Right now, most such families have no recourse. That has real consequences for real people. (And — as Tom Geoghegan points out here — it has larger, corrosive pedagogical consequences for all of us.) Those families need help.

Those families need Uncle Sam on their side.

– – – – – – – – – – – –

* The members of al-Qaida, of course, believe that any visual depiction of human beings is a form of idolatry and is therefore prohibited. This is one of the seven main reasons that no one associated with al-Qaida will ever become a great editorial cartoonist. The other six are too obvious to bother spelling out here.

** I haven’t even mentioned here the creative billing practices of the credit card lenders. Unlike the energy/phone/Internet monopolies, I have managed to keep my own dealings with these debt merchants to a minimum, but they’re really the pioneers and the industry leaders in the burgeoning field of creatively bogus billing. The average American household carries a credit-card balance of something like $8,000. In addition to the usurious interest rates they charge, the debt merchants have a whole host of lucrative revenue-generating fees and charges that all but ensure these families will stay in debt in perpetuity. They do this because they can.

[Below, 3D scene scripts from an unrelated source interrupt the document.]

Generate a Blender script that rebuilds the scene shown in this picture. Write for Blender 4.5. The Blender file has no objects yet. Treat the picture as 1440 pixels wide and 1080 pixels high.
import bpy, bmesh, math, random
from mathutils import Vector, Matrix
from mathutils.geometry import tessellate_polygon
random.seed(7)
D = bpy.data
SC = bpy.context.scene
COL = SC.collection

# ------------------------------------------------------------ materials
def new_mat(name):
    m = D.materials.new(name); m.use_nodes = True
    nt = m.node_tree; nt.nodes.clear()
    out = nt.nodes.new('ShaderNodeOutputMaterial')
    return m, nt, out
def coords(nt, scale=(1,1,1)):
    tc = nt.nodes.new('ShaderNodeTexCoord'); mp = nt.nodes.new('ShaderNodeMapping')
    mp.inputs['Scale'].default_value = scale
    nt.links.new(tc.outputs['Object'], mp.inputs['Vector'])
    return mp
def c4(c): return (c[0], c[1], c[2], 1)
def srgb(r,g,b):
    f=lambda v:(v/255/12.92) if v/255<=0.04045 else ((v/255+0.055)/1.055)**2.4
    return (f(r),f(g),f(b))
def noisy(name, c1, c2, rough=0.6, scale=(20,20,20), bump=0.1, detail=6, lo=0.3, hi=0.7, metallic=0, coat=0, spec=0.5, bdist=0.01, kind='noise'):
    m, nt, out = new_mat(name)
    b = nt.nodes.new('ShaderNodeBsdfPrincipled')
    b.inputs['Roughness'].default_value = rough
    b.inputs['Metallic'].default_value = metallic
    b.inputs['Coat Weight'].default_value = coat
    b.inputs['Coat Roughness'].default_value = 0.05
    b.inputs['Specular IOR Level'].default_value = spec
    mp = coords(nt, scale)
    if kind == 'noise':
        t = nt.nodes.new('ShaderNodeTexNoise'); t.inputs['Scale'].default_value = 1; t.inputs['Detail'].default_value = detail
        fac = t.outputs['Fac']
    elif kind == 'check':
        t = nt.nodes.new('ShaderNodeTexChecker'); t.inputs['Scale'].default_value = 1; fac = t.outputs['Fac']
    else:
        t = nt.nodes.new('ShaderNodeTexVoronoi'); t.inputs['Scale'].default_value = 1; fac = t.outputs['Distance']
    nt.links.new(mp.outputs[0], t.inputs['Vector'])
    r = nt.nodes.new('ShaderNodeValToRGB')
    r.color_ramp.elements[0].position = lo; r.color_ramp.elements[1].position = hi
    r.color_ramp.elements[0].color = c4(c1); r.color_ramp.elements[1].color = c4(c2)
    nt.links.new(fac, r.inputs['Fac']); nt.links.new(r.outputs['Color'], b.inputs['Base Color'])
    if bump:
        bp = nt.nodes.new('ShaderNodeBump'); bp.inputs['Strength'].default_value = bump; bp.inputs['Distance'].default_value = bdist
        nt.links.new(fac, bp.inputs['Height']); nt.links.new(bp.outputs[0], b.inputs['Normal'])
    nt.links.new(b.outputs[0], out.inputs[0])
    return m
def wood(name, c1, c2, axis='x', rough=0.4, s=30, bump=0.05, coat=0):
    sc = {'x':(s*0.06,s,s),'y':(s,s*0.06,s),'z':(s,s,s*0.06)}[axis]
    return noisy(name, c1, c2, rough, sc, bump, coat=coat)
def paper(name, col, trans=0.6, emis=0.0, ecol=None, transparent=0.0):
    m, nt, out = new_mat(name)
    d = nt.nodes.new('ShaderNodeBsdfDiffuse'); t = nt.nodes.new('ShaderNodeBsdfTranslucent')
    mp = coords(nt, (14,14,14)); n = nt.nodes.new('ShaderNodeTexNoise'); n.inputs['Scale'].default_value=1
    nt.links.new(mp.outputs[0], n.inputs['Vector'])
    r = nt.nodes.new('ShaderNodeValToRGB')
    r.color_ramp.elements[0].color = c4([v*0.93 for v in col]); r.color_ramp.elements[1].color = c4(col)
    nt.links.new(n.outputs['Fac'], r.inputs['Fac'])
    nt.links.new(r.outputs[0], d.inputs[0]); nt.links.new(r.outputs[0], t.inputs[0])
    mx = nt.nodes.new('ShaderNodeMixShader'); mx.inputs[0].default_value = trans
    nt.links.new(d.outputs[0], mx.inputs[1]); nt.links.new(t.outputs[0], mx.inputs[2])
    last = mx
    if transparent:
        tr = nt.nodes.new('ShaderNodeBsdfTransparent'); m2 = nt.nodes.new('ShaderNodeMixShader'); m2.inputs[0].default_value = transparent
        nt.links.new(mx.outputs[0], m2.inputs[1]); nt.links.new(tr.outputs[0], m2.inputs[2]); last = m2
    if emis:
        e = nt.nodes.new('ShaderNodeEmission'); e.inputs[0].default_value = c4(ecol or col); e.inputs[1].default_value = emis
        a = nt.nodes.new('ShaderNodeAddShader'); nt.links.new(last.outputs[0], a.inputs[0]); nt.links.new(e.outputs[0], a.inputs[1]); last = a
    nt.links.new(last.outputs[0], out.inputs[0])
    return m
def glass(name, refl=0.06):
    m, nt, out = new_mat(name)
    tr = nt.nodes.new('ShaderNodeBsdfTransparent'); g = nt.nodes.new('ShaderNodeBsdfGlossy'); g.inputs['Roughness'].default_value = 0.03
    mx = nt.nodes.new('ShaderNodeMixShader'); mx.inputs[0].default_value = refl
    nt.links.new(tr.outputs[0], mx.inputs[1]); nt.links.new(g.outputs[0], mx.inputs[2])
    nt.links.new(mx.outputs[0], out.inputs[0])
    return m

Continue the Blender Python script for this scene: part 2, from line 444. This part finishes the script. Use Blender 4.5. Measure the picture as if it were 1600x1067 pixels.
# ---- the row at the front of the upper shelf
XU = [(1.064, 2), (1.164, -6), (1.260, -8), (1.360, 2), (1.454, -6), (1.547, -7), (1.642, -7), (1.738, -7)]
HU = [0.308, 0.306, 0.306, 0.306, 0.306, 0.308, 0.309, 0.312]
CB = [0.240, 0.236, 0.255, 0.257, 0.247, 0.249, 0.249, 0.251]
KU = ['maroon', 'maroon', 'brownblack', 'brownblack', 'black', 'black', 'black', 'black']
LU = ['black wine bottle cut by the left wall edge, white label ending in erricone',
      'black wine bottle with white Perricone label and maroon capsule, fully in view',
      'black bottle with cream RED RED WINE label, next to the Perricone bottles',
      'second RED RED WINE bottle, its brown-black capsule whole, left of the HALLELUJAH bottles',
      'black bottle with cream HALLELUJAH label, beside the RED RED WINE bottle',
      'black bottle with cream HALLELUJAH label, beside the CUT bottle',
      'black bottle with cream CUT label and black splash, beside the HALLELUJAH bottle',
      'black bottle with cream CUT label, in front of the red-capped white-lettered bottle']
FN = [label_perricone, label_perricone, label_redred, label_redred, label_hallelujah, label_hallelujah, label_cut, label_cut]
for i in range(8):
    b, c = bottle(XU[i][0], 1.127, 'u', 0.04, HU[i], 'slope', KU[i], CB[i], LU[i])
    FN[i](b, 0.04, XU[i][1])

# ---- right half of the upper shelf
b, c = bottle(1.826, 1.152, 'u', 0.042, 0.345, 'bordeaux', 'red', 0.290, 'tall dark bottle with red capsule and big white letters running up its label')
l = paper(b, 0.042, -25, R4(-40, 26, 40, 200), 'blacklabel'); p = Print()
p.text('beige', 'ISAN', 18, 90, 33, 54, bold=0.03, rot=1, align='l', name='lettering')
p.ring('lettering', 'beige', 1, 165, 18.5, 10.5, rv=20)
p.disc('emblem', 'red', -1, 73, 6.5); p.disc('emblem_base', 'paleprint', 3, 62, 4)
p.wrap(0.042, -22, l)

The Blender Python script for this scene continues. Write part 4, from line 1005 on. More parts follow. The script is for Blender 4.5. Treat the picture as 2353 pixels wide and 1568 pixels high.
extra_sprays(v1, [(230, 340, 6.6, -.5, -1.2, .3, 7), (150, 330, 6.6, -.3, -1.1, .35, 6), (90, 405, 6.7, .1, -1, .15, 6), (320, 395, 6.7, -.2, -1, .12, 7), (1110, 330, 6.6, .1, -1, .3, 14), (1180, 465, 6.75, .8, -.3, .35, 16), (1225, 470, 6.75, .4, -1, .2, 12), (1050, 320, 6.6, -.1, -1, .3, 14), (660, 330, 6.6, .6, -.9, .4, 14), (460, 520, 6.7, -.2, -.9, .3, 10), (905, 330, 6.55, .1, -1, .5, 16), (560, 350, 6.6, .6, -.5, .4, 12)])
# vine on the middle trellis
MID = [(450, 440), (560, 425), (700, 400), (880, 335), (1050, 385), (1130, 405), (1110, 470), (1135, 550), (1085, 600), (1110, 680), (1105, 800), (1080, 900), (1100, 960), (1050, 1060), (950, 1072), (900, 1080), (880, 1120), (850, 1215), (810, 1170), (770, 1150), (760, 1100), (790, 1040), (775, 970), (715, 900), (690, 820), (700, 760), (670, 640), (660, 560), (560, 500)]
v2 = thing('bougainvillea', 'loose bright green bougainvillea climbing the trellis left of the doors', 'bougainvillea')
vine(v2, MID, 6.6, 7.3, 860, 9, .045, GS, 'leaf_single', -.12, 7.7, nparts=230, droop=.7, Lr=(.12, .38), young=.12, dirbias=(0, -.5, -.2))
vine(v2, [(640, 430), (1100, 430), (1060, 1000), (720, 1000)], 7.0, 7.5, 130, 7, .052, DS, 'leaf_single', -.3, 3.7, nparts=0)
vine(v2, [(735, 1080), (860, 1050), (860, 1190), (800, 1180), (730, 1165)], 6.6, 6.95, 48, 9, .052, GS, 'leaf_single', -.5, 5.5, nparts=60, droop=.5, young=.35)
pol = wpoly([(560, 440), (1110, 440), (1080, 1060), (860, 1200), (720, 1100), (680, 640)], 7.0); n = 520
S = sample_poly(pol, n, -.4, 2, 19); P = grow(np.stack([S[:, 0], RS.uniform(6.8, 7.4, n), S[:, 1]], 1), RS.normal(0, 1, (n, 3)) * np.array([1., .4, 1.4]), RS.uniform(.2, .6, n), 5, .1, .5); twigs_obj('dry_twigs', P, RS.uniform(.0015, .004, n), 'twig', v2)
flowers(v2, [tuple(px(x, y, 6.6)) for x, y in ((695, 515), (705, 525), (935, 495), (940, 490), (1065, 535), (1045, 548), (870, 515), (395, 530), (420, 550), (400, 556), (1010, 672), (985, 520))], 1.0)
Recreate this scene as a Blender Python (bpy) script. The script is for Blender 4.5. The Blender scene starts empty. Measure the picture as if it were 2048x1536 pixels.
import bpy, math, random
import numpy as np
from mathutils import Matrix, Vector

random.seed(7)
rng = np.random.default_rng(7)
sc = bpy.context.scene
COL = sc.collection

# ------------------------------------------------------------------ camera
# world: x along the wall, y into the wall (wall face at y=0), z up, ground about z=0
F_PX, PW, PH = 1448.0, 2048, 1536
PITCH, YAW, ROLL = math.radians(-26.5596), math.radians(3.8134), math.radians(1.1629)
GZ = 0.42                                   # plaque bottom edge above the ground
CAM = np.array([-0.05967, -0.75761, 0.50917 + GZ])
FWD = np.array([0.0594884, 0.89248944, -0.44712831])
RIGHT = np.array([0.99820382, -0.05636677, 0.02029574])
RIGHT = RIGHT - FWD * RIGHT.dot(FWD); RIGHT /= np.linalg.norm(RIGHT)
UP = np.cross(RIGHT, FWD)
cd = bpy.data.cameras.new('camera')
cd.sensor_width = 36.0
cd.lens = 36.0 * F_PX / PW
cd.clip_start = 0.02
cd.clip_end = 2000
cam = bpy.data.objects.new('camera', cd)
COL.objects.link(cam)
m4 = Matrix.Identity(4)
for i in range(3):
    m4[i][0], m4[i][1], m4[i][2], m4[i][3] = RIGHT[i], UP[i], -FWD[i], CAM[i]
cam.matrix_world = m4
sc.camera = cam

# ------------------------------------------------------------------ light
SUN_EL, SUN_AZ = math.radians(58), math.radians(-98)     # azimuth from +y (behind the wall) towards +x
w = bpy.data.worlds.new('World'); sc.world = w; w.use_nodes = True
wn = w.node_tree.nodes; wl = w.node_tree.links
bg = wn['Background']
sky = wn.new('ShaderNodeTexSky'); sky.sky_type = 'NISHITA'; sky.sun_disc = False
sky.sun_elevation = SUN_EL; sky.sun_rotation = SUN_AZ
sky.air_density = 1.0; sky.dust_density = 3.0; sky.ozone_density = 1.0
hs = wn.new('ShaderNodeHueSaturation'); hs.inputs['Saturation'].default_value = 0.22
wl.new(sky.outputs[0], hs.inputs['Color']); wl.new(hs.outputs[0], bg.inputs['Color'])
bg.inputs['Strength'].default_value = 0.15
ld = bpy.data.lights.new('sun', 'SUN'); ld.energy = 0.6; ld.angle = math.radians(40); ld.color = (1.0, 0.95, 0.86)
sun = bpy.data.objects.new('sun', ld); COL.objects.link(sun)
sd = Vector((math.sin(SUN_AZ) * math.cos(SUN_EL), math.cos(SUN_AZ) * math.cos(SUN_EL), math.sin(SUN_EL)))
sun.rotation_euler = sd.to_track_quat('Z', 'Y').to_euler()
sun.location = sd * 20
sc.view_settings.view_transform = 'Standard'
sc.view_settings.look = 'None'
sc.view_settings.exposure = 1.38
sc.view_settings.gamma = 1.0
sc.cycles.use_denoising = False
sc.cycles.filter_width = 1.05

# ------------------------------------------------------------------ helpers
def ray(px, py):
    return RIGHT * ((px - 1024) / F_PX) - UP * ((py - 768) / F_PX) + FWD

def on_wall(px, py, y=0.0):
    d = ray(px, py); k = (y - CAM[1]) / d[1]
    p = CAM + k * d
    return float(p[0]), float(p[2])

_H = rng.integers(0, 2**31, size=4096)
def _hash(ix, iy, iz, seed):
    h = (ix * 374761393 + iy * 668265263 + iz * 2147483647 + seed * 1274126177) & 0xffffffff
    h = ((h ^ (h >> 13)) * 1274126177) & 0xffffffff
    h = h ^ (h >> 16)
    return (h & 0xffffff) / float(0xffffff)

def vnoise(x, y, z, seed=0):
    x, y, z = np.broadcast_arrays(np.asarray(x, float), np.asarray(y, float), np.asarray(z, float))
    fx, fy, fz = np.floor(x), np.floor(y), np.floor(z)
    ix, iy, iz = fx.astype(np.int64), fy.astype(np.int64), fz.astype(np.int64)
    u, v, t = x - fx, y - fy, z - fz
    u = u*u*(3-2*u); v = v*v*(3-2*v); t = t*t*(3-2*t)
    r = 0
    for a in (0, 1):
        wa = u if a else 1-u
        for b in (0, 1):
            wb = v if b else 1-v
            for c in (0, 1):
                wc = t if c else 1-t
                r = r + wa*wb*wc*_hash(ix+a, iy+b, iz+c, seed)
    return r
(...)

*** Those of you who didn’t fail Fifth-grade Social Studies are now saying, “No duh.” But you’d be surprised how many are surprised to think of it this way. Reflexive or visceral anti-government sentiment, in a democracy, is strangely popular given that it is both a form of self-loathing and a self-fulfilling prophecy. Right now, for instance, there’s a pseudo-libertarian reading this very paragraph and shouting, “How naive! The government isn’t of, by or for the people — the government is against the people!” He’s wrong, of course, but if everyone believed that, then his nightmare could become reality. If all the citizens of a democracy abandon any belief in government as the servant of the people for the common good, and if they oppose every attempt to make it so, then they’re not going to remain the citizens of a democracy for very long.